Très sévère, le quotidien Le Monde fait observer que « Depuis son ralliement à Donald Trump, il a modifié l’algorithme de son puissant réseau social, X, pour que ses prises de position politiques bénéficient du plus grand écho possible. Il a été le premier à intimer l’ordre aux républicains du Congrès de renoncer au compromis budgétaire obtenu avec les démocrates. Plus qu’un oligarque, un président bis prend forme, sans disposer de la moindre légitimité conférée par une élection. Elon Musk ne limite d’ailleurs pas son activisme aux frontières de son pays. Il s’expose à des accusations d’ingérence en multipliant les soutiens bruyants à des partis d’extrême droite, en Italie, au Royaume-Uni comme désormais en Allemagne. Son omniprésence et sa capacité de déstabilisation surpassent celles de Donald Trump, qui en avait fait sa marque de fabrique. Il s’agit d’un défi inédit pour les institutions des Etats-Unis ». Terrible réquisitoire.

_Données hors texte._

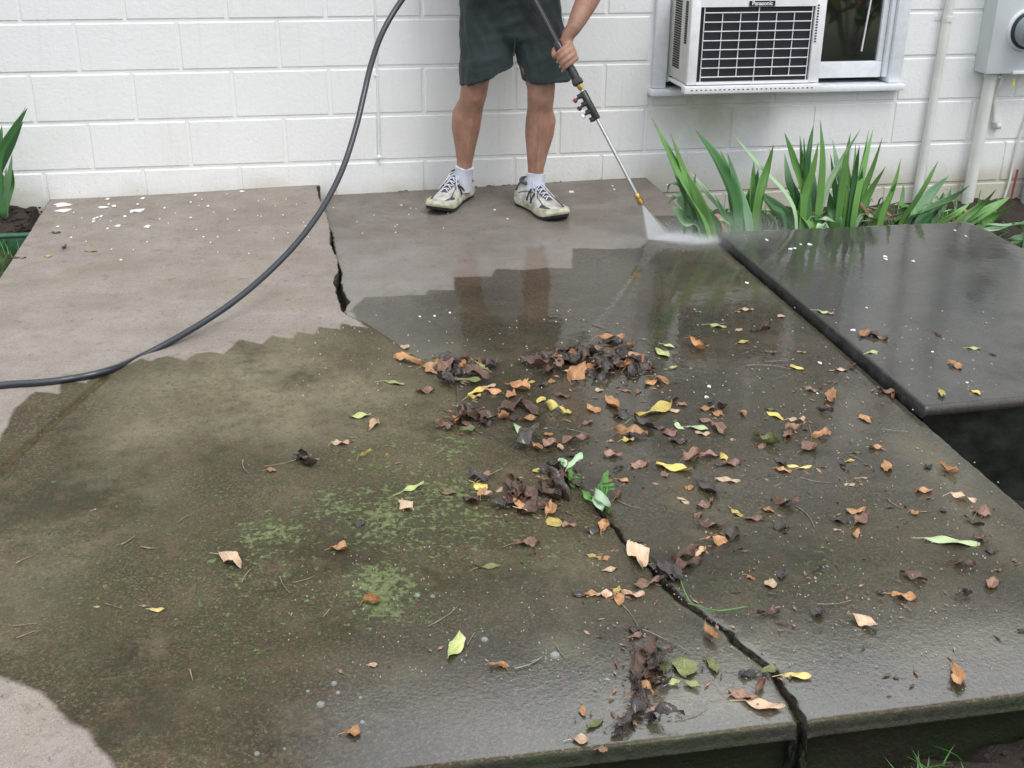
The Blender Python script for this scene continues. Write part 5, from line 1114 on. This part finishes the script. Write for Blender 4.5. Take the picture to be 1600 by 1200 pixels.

D’ailleurs, le quotidien français de référence ne s’y trompe pas : occupant de plus en plus l’espace politique, un président bis prend forme, sans disposer de la moindre légitimité conférée par une élection : ainsi, son omniprésence surpasse et fait de l’ombre à Donald Trump en personne. Une menace inédite qui pèse sur la démocratie, voire sur les institutions des Etats-Unis.